Step 2: Replace With Updated Resources

In many cases, the content had simply moved to another URL.

So I updated the link with the new working page.

Step 3: Replace Dead Sources

Some pages were permanently gone.

For those, I:

  • Found alternative sources
  • Linked to updated studies
  • Replaced old tool pages with current versions

Step 4: Remove Unnecessary Links

If the external reference no longer added value, I removed it entirely.

Sometimes fewer links are better than outdated links.

What Changed After the Cleanup

I did not expect rankings to suddenly jump overnight.

But the website definitely became cleaner and more trustworthy.

Better User Experience

Readers could now access working references without frustration.

Cleaner Content Quality

The articles felt more updated and professionally maintained.

Improved Site Audit Health

My overall site health score improved after fixing the issues.

Easier Future Maintenance

The cleanup also helped me identify outdated content sections that needed refreshing.

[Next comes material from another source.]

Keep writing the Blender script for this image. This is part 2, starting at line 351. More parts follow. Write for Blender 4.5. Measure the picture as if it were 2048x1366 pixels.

In many cases, fixing external links naturally led to improving the entire article.

What I Learned?

One important lesson stood out during this process:

Content maintenance matters more than most people realize.

Publishing content is only the beginning.

As websites grow older:

  • links change
  • tools disappear
  • companies rebrand
  • pages get removed

Without regular audits, websites slowly accumulate technical and quality issues in the background.

Broken and redirected external links may look like small problems individually, but across hundreds of pages, they create a messy experience.

Also, check How I Fixed Hundreds of Broken and Redirected Internal Links on My Website.

Final Thoughts

If your website has been active for a few years, there is a good chance many external links are already outdated.

Running a proper audit using tools like Semrush can quickly uncover hidden issues that are easy to miss manually.

For me, fixing external links was not just about SEO.

It was about improving content quality, user trust, and keeping the website properly maintained over time.